Saturday 01 October 2016

Friday5: Top Trends and Social Campaigns from 2013

Why It Matters by Mary Beth King

In 2013, the digital landscape has seen some of the most creative branded content pieces on social media. The year 2014 promises to be an even more exciting time for branded social content with more money than ever being spent on social advertising and content creation. The following trends emerged in 2013 and the brand examples that follow exemplify each trend as some of the strongest cases of digital marketing in their respective industries and verticals.

1. Branded Storytelling

Storytelling isn’t a new phenomenon, but the interesting thing about storytelling in 2013 is the way marketers branded and sold it in the digital space. AdWeek’s Jon Hamm wrote, “We are in a world where a brand’s values and the emotions they evoke are narrative material.” To stay relevant, brands have to figure out how to connect on an emotional level with their fans, and humanize themselves in compelling ways. Microsoft* has doubled down on its storytelling efforts this year with its Stories platform.
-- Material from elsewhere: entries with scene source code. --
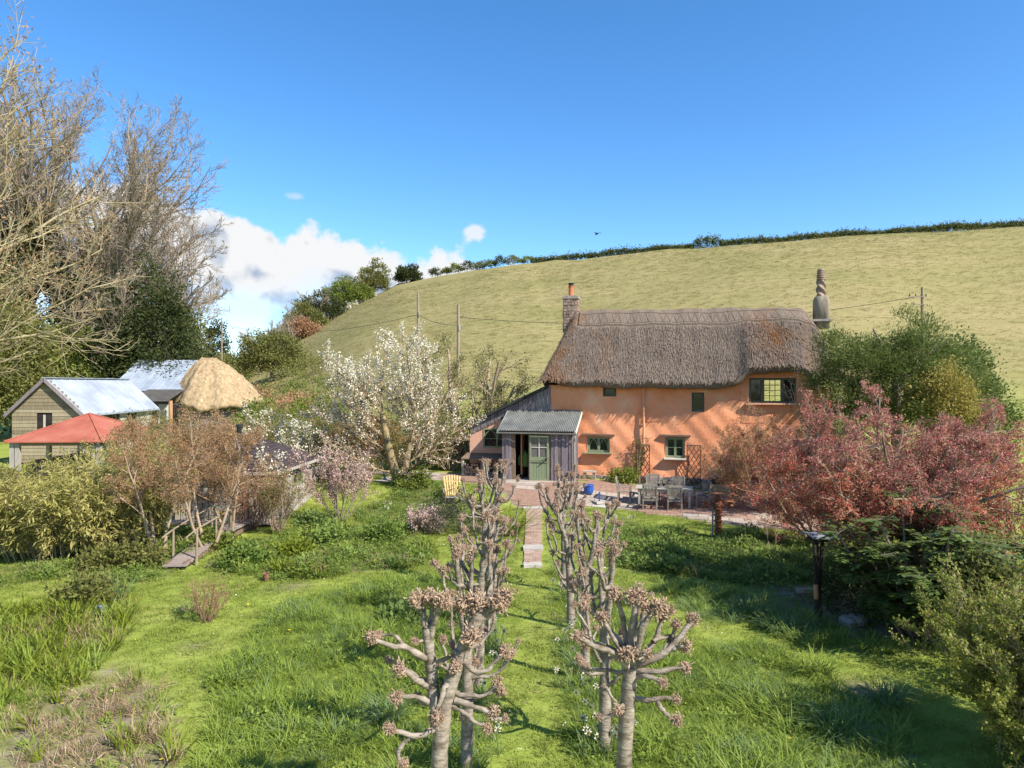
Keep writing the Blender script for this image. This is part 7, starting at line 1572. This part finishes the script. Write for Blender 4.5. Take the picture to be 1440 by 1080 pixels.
def hill_trees():
    def at(px, D, py=None): x = (px - 720) / 1000 * D; return (x, D, g1(x, D) - .1)
    rows = [(572, 236, 7.2, 5.6, L_conifer, 'round dark bush standing alone on the skyline'), (525, 228, 7.0, 7.6, L_olive, 'ivied tree with a pale gap on the skyline left of the round bush'), (497, 222, 8.0, 6.4, L_olive, 'olive hawthorn on the upper hedge line'), (478, 217, 8.5, 7.0, L_bright, 'fresh green tree amid the hedge line'), (452, 206, 9.5, 6.6, L_conifer, 'dark hawthorn mass halfway down the hedge line'), (430, 196, 8, 5.6, L_olive, 'olive hawthorn low on the hedge line'), (505, 218, 6, 3.6, L_bright, 'bright low bush at the field edge'), (425, 182, 6.5, 3.4, L_budr, 'russet low scrub at the bottom of the hedge line')]
    for k, (px, D, w, h, lm, lab) in enumerate(rows):
        if k: w, h = w * 1.3, h * 1.35
        evergreen('hedgerow_tree', lab, 'tree', at(px, D), [((0, 0, h * (.5 if k else .42)), (w * .5, w * .5, h * .5), .6), ((w * .15, 0, h * (.32 if k else .16)), (w * .5, w * .5, h * .38), .5)], lm, .5, 26, 300, .5, (.22, 3), 'trees on the far hedge line', 300 + k, .6, .3)
    evergreen('field_maple', 'rounded spring green tree on the bank above the barns', 'tree', at(382, 108), [((0, 0, 4.0), (4.4, 4.0, 3.4), .7), ((1.6, 0, 2.6), (3.4, 3.2, 2.4), .4), ((-2.2, .5, 3.0), (2.8, 3.0, 2.8), .4)], L_olive, .34, 34, 330, .5, (.3, 4), None, 320, .55)
    evergreen('ivied_tree', 'narrow ivy column tree beside the far pale pole', 'tree', at(303, 128), [((0, 0, 7.0), (1.6, 1.6, 4.6), .5), ((.3, 0, 3.5), (2.2, 2.0, 4.0), .5)], L_conifer, .42, 30, 150, .5, (.3, 5), None, 321, .6)
    evergreen('far_bush', 'olive bush right of the ivied column', 'bush', at(328, 120), [((0, 0, 2.5), (3.2, 2.6, 2.8), 1)], L_olive, .4, 26, 120, .5, (.2, 2), None, 322, .6)
    twig_tree('far_bare_tree', 'small russet bare tree in the gap at the valley', 'tree', at(284, 150), 323, 5, 5.5, .12, .6, [(8, .7, .45, .5, 5, .2), (6, .7, .45, .6, 4, .2)], leaf=[('buds', L_budr, 8, .22, .6, 2, 0, .2)], wm=M_twigr)
    for k, (px, D, h, sp, lab) in enumerate(((366, 140, 11, .75, 'spreading bare tree on the skyline above the rounded green tree'), (441, 205, 14.5, .8, 'large domed bare tree at the top of the hedge line'), (412, 190, 9, .6, 'bare pale tree between the two bigger bare ones'), (398, 160, 9, .6, 'thin bare tree at the lower hedge line'), (425, 200, 10, .6, 'slim bare tree left of the domed one'))):
        twig_tree('bare_hill_tree', lab, 'tree', at(px, D), 330 + k, 9, h * .72, .26, sp, [(11, .7, .46, .5, 6, .2), (9, .65, .46, .5, 5, .15), (6, .6, .5, .6, 3, .15)], wm=M_twigg, rmin=.022, group='bare trees on the far hedge line')
    # scattered bushes along the skyline
    rng = np.random.default_rng(340)
    for k, (px, h, w) in enumerate(((612, 2.6, 3.4), (628, 2.2, 3.0), (641, 3.0, 3.6), (657, 3.2, 4.4), (674, 2.4, 3.4), (690, 2.2, 4.0), (703, 3.0, 4.0), (722, 2.4, 4.6), (742, 2.0, 4.6))):
        u = (px - 720) / 1000; D = float(np.interp(u, _px, _pd)) + 1; evergreen('hedge_bush', '%s hedge bush to the right of the round bush on the skyline' % ['first', 'second', 'third', 'fourth', 'fifth', 'sixth', 'seventh', 'eighth', 'ninth'][k], 'bush', at(px, D), [((0, 0, h * .45), (w * .5, w * .5, h * .55), 1)], (L_conifer, L_olive, L_bright)[k % 3], .4, 18, 60, .35, (.08, 1), 'hedge bushes along the skyline', 341 + k, .6)
    # the long skyline hedge
    Ps = []
    for _ in range(6500):
        u = rng.uniform(.028, .86); D = float(np.interp(u, _px, _pd)) + 1.2 + rng.normal(0, .5); x = u * D; hh = 1.35 + .45 * math.sin(x * .35) * math.sin(x * .13 + 1) + (1.0 if rng.random() < .06 else 0) + (1.3 if 118 * .45 < x < 60 else 0)
        Ps.append((x, D, g1(x, D) + rng.uniform(0, 1) ** .8 * hh))
    P = np.repeat(np.array(Ps), 7, 0) + rng.normal(0, .28, (len(Ps) * 7, 3)); b0 = P.mean(0).copy(); b0[2] = 40
    V, F, T = leaves(rng, P - b0, .42, .7, .4); o = link('field_hedge', mesh_np('field_hedge', V, [F], T), leafmat('hedge_leaf', [(.065, .085, .026), (.12, .14, .042), (.19, .20, .068)]), None, tuple(b0)); tag(o, 'long clipped hedge along the hill skyline', 'hedge')
    # pale bank of earth along the left field edge
    m = MB(); rnd = random.Random(3)
    for i in range(16):
        t = i / 15; px = 527 - 78 * t; D = 221 - 14 * t; x = (px - 720) / 1000 * D; z = g1(x, D); m.box((x, D - 2, z + .35), (2.4, 1.2, 1.3 + rnd.uniform(-.3, .3)), rnd.uniform(-.3, .3), .75)
    tag(m.build('earth_bank', mat('pale_bare_earth', [(.30, .26, .20), (.44, .40, .33)], scale=.6, coord='Position')), 'pale bare earth bank under the hedge line at the field edge', 'bank')
hill_trees()
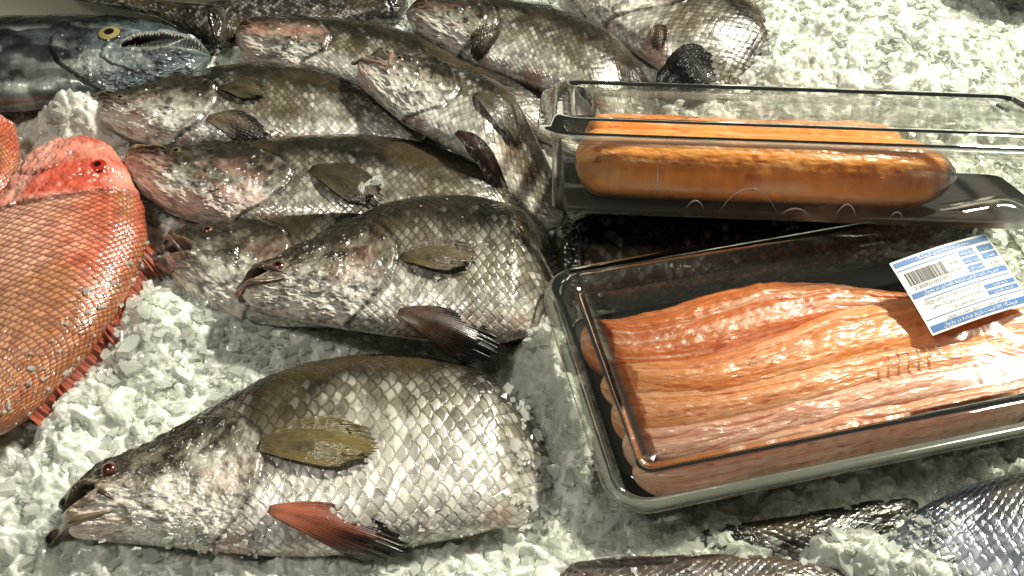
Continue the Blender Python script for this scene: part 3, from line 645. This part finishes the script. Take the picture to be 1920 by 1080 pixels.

Its first installment on the site was 88 Acres: How Microsoft Quietly Built the City of the Future, a story about the man behind Microsoft’s intricate and unique facilities-management system. Sharing this tale of uniqueness, personality and innovation by such a large brand built emotional connectivity among its audience. Finding and sharing great stories is a great way to inject personality into your brand and engage audiences.

2. Real-time Content

What you say is just as important as when you say it, particularly when it comes to relevance and reach. Brands injected themselves into trending topics at an unprecedented rate in 2013, so marketers have taken to the Creative Newsroom approach: “planned real-time” content, anticipate trending events and creating appropriate, brand-relevant content. A great example of this approach is PayPal’s* content strategy, including posts referring to events like #SFbatkid or Royal Baby. This is a great workaround for brands that want to hop on trending content, but don’t want to take the risk or costs of a war room approach.

3. Micro-videos

Instagram Video and Vine presented micro-videos as the new frontier on social media in 2013, forcing marketers to create relevant, meaningful, branded videos in 15 or six seconds, respectively. Lowe’s Fix in Six Vine campaign offered stop-motion how-to fixes around the house, giving the brand a useful, concise, and playful way to engage their audience. Lululemon* has made a splash on Instagram Video by using the platform to showcase the brand’s personality and passion. The notable thing about both examples is that they ideated and created content based on the platforms, rather than creating content and trying to force it to fit within the platform. Distinct content strategies are important for every channel, but perhaps none is as important as these micro-video platforms.

4. Converged Media + Breaking Through

With 1 billion Facebook posts and 400 million tweets being published every day, breaking through the noise on social is a major challenge for marketers. And now with things like Facebook’s changes to the News Feed algorithm, marketers are also faced with the challenge of breaking through social platforms’ limitations to get their content seen. Integrated strategies that include paid, earned and owned media are crucial to amplifying messages effectively. Strand Books in New York City engages strong partners like celebrities and other social brands to amplify messaging and drive awareness, compels loyal consumers and media alike to promote their events and promotions organically, and utilizes various custom content strategies for their social channels in smart ways based on their unique audiences. As marketers, it’s critical to approach content from all angles to ensure it’s seen by the right audiences.

5. The Rise of Mobile

In Q3 of this year, Facebook reported that 48 percent of its daily users are accessing the site via mobile only. This means that we, as marketers, have to be smarter with our content and ads for mobile. In Mashable’s How to Improve Your Mobile Marketing Strategy, Michael Blumenfeld said, “The big lesson here is to not try to stuff 10 pounds of information into a two-pound bag.” Many brands, like Poshmark, have found a sweet spot using mobile by keeping content tight and targeted, maximizing efforts and ad dollars. Knowing that mobile will continue dominating as a platform on which people consume content, all content in 2014 should be created with mobile in mind.

What trends have you seen emerge in 2013, and what other great campaigns have you seen in the last year?